THE RECORDS:
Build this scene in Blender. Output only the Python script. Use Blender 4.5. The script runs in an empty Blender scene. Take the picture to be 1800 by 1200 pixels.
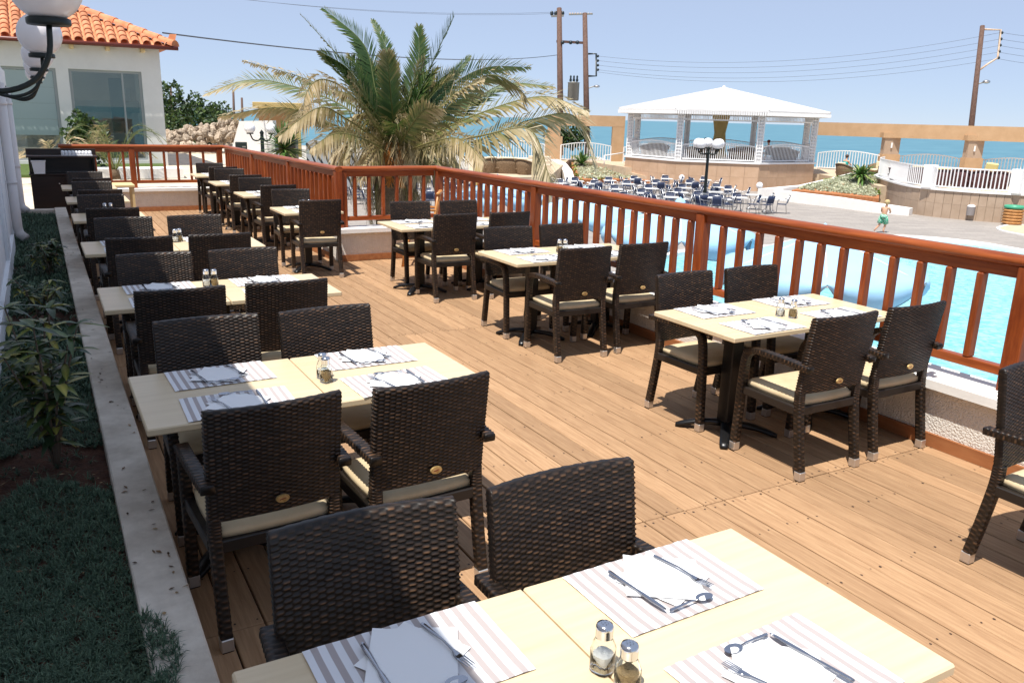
import bpy, bmesh, math, random
from mathutils import Vector, Matrix
random.seed(7)
C = bpy.context.scene.collection
PI = math.pi
def V(*a): return Vector(a)

# ------------------------------------------------------------------ camera
FPX, PITCH, ROLL, YAW, HCAM = 1445.77, 0.266317, 0.0266426, 0.517989, 1.9
_F = V(math.sin(YAW)*math.cos(PITCH), math.cos(YAW)*math.cos(PITCH), -math.sin(PITCH))
_r = V(math.cos(YAW), -math.sin(YAW), 0)
_u = _r.cross(_F)
RT = math.cos(ROLL)*_r + math.sin(ROLL)*_u
UP = -math.sin(ROLL)*_r + math.cos(ROLL)*_u
CAM = V(0, 0, HCAM)
cam = bpy.data.cameras.new('camera')
cam.sensor_width = 36.0
cam.lens = FPX/1800*36
cam.clip_start = 0.05
cam.clip_end = 20000
co = bpy.data.objects.new('camera', cam)
C.objects.link(co)
co.matrix_world = Matrix(((RT.x, UP.x, -_F.x, 0), (RT.y, UP.y, -_F.y, 0), (RT.z, UP.z, -_F.z, HCAM), (0, 0, 0, 1)))
bpy.context.scene.camera = co

# ------------------------------------------------------------------ world, sun, exposure
SUND = V(0.36, 0.20, -1.0).normalized()          # the way the sunlight travels
w = bpy.data.worlds.new('World'); bpy.context.scene.world = w; w.use_nodes = True
nt = w.node_tree; bg = nt.nodes['Background']
sky = nt.nodes.new('ShaderNodeTexSky'); sky.sky_type = 'NISHITA'; sky.sun_disc = False
sky.sun_elevation = math.asin(-SUND.z); sky.sun_rotation = math.atan2(-SUND.x, -SUND.y)
sky.altitude = 0; sky.air_density = 0.6; sky.dust_density = 0.0; sky.ozone_density = 6.0
hz = nt.nodes.new('ShaderNodeMix'); hz.data_type = 'RGBA'; hz.inputs[0].default_value = 0.72    # an even summer haze over the whole dome
nt.links.new(sky.outputs[0], hz.inputs[6]); hz.inputs[7].default_value = (4.1, 4.75, 6.1, 1)
nt.links.new(hz.outputs[2], bg.inputs[0]); bg.inputs[1].default_value = 0.1
sl = bpy.data.lights.new('sun', 'SUN'); sl.energy = 4.6; sl.angle = math.radians(0.53); sl.color = (1.0, 0.96, 0.89)
so = bpy.data.objects.new('sun', sl); C.objects.link(so)
so.rotation_euler = SUND.to_track_quat('-Z', 'Y').to_euler(); so.location = (0, 0, 40)
vs = bpy.context.scene.view_settings
vs.view_transform = 'Standard'; vs.look = 'None'; vs.gamma = 1.0; vs.use_curve_mapping = False; vs.exposure = 0.5

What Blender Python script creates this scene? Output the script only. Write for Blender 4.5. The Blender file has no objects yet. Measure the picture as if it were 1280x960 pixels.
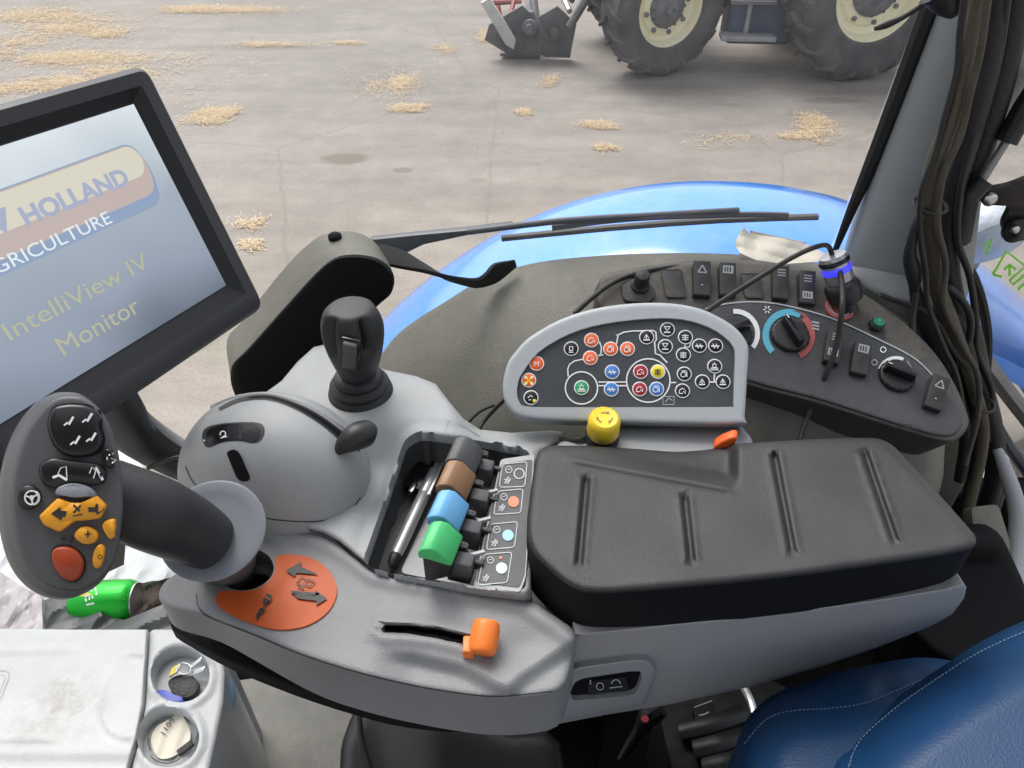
import bpy, bmesh, math, random
from mathutils import Vector, Matrix
from mathutils.geometry import delaunay_2d_cdt, tessellate_polygon
from mathutils.bvhtree import BVHTree
PI = math.pi
random.seed(7)
scene = bpy.context.scene
COL = scene.collection

# ---------------------------------------------------------------- camera (a phone held at the driver's eye, tipped 40 degrees down)
CAMZ = 3.1
PITCH = math.radians(40)
FL = 967.0
CP, SP = math.cos(PITCH), math.sin(PITCH)
CAM = Vector((0, 0, CAMZ))
cd = bpy.data.cameras.new('camera')
cam = bpy.data.objects.new('camera', cd)
COL.objects.link(cam)
cam.location = CAM
cam.rotation_euler = (PI / 2 - PITCH, 0, 0)
cd.sensor_width = 36
cd.lens = 36 * FL / 1280
cd.clip_start = 0.02
cd.clip_end = 500
scene.camera = cam


def ray(px, py):
    u = (px - 640) / FL
    v = (480 - py) / FL
    return Vector((u, CP + v * SP, -SP + v * CP))


class Plane:
    """a real plane in the cab: point and unit normal; at() finds where a sight line meets it"""
    def __init__(s, p, n):
        s.p = Vector(p)
        s.n = Vector(n).normalized()

    def at(s, px, py, off=0.0):
        d = ray(px, py)
        t = ((s.p + s.n * off - CAM).dot(s.n)) / d.dot(s.n)
        return CAM + d * t


def H(dz):
    return Plane((0, 0, CAMZ - dz), (0, 0, 1))


def VY(y):
    return Plane((0, y, 0), (0, -1, 0))


def at(px, py, dz):
    return H(dz).at(px, py)


def atY(px, py, y):
    return VY(y).at(px, py)


def atD(px, py, depth):
    return CAM + ray(px, py) * depth


class Surf:
    """sight line meets a built mesh"""
    def __init__(s, mb, fallback=None):
        s.b = BVHTree.FromPolygons([tuple(v) for v in mb.v], mb.f)
        s.fb = fallback

    def at(s, px, py, off=0.0):
        d = ray(px, py).normalized()
        loc, n, i, dist = s.b.ray_cast(CAM, d)
        if loc is None:
            if s.fb:
                return s.fb.at(px, py, off)
            loc, n, i, dist = s.b.find_nearest(CAM + d * 0.7)
        if n.dot(d) > 0:
            n = -n
        return loc + n * off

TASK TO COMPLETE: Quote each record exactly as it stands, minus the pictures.

WRITTEN SOLUTION:
Build this scene in Blender. Output only the Python script. Use Blender 4.5. The script runs in an empty Blender scene. Take the picture to be 1800 by 1200 pixels.
import bpy, bmesh, math, random
from mathutils import Vector, Matrix
random.seed(7)
C = bpy.context.scene.collection
PI = math.pi
def V(*a): return Vector(a)

# ------------------------------------------------------------------ camera
FPX, PITCH, ROLL, YAW, HCAM = 1445.77, 0.266317, 0.0266426, 0.517989, 1.9
_F = V(math.sin(YAW)*math.cos(PITCH), math.cos(YAW)*math.cos(PITCH), -math.sin(PITCH))
_r = V(math.cos(YAW), -math.sin(YAW), 0)
_u = _r.cross(_F)
RT = math.cos(ROLL)*_r + math.sin(ROLL)*_u
UP = -math.sin(ROLL)*_r + math.cos(ROLL)*_u
CAM = V(0, 0, HCAM)
cam = bpy.data.cameras.new('camera')
cam.sensor_width = 36.0
cam.lens = FPX/1800*36
cam.clip_start = 0.05
cam.clip_end = 20000
co = bpy.data.objects.new('camera', cam)
C.objects.link(co)
co.matrix_world = Matrix(((RT.x, UP.x, -_F.x, 0), (RT.y, UP.y, -_F.y, 0), (RT.z, UP.z, -_F.z, HCAM), (0, 0, 0, 1)))
bpy.context.scene.camera = co

# ------------------------------------------------------------------ world, sun, exposure
SUND = V(0.36, 0.20, -1.0).normalized()          # the way the sunlight travels
w = bpy.data.worlds.new('World'); bpy.context.scene.world = w; w.use_nodes = True
nt = w.node_tree; bg = nt.nodes['Background']
sky = nt.nodes.new('ShaderNodeTexSky'); sky.sky_type = 'NISHITA'; sky.sun_disc = False
sky.sun_elevation = math.asin(-SUND.z); sky.sun_rotation = math.atan2(-SUND.x, -SUND.y)
sky.altitude = 0; sky.air_density = 0.6; sky.dust_density = 0.0; sky.ozone_density = 6.0
hz = nt.nodes.new('ShaderNodeMix'); hz.data_type = 'RGBA'; hz.inputs[0].default_value = 0.72    # an even summer haze over the whole dome
nt.links.new(sky.outputs[0], hz.inputs[6]); hz.inputs[7].default_value = (4.1, 4.75, 6.1, 1)
nt.links.new(hz.outputs[2], bg.inputs[0]); bg.inputs[1].default_value = 0.1
sl = bpy.data.lights.new('sun', 'SUN'); sl.energy = 4.6; sl.angle = math.radians(0.53); sl.color = (1.0, 0.96, 0.89)
so = bpy.data.objects.new('sun', sl); C.objects.link(so)
so.rotation_euler = SUND.to_track_quat('-Z', 'Y').to_euler(); so.location = (0, 0, 40)
vs = bpy.context.scene.view_settings
vs.view_transform = 'Standard'; vs.look = 'None'; vs.gamma = 1.0; vs.use_curve_mapping = False; vs.exposure = 0.5

What Blender Python script creates this scene? Output the script only. Write for Blender 4.5. The Blender file has no objects yet. Measure the picture as if it were 1280x960 pixels.
import bpy, bmesh, math, random
from mathutils import Vector, Matrix
from mathutils.geometry import delaunay_2d_cdt, tessellate_polygon
from mathutils.bvhtree import BVHTree
PI = math.pi
random.seed(7)
scene = bpy.context.scene
COL = scene.collection

# ---------------------------------------------------------------- camera (a phone held at the driver's eye, tipped 40 degrees down)
CAMZ = 3.1
PITCH = math.radians(40)
FL = 967.0
CP, SP = math.cos(PITCH), math.sin(PITCH)
CAM = Vector((0, 0, CAMZ))
cd = bpy.data.cameras.new('camera')
cam = bpy.data.objects.new('camera', cd)
COL.objects.link(cam)
cam.location = CAM
cam.rotation_euler = (PI / 2 - PITCH, 0, 0)
cd.sensor_width = 36
cd.lens = 36 * FL / 1280
cd.clip_start = 0.02
cd.clip_end = 500
scene.camera = cam


def ray(px, py):
    u = (px - 640) / FL
    v = (480 - py) / FL
    return Vector((u, CP + v * SP, -SP + v * CP))


class Plane:
    """a real plane in the cab: point and unit normal; at() finds where a sight line meets it"""
    def __init__(s, p, n):
        s.p = Vector(p)
        s.n = Vector(n).normalized()

    def at(s, px, py, off=0.0):
        d = ray(px, py)
        t = ((s.p + s.n * off - CAM).dot(s.n)) / d.dot(s.n)
        return CAM + d * t


def H(dz):
    return Plane((0, 0, CAMZ - dz), (0, 0, 1))


def VY(y):
    return Plane((0, y, 0), (0, -1, 0))


def at(px, py, dz):
    return H(dz).at(px, py)


def atY(px, py, y):
    return VY(y).at(px, py)


def atD(px, py, depth):
    return CAM + ray(px, py) * depth


class Surf:
    """sight line meets a built mesh"""
    def __init__(s, mb, fallback=None):
        s.b = BVHTree.FromPolygons([tuple(v) for v in mb.v], mb.f)
        s.fb = fallback

    def at(s, px, py, off=0.0):
        d = ray(px, py).normalized()
        loc, n, i, dist = s.b.ray_cast(CAM, d)
        if loc is None:
            if s.fb:
                return s.fb.at(px, py, off)
            loc, n, i, dist = s.b.find_nearest(CAM + d * 0.7)
        if n.dot(d) > 0:
            n = -n
        return loc + n * off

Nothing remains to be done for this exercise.